* Start INPUT RECORDS *

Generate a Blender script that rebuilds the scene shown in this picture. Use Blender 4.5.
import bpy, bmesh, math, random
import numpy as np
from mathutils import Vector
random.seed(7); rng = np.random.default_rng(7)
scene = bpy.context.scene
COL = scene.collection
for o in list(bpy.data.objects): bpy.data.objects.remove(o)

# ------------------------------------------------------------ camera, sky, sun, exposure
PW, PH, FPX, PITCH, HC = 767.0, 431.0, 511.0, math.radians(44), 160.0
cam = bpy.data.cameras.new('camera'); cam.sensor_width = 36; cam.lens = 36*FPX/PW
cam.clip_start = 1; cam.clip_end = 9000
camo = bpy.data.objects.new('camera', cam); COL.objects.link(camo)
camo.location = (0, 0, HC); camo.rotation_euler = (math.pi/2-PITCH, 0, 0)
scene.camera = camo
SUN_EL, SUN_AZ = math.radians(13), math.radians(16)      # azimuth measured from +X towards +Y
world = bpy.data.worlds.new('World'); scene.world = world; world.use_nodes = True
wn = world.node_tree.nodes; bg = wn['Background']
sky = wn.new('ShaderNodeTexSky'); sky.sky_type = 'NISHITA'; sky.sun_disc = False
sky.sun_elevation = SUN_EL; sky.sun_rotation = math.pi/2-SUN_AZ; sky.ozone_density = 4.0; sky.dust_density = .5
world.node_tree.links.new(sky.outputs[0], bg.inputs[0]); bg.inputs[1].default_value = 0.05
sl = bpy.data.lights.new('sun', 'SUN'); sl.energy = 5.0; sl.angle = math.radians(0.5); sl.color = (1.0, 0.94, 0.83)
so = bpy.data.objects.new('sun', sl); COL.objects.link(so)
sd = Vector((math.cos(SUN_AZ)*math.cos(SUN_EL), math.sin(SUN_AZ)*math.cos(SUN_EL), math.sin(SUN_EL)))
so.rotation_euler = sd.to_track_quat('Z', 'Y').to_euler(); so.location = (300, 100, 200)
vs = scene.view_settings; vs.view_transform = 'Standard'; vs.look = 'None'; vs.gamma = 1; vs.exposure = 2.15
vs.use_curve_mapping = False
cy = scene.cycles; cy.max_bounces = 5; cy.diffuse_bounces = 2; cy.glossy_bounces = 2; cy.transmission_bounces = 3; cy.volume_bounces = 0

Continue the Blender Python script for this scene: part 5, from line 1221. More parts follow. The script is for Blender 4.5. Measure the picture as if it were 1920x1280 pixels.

* End INPUT RECORDS *

EXERCISE DESCRIPTION:
Return every line of the preceding records in which the word "from" appears.

REPLY TO THE EXERCISE:
from mathutils import Vector
SUN_EL, SUN_AZ = math.radians(13), math.radians(16)      # azimuth measured from +X towards +Y
Continue the Blender Python script for this scene: part 5, from line 1221. More parts follow. The script is for Blender 4.5. Measure the picture as if it were 1920x1280 pixels.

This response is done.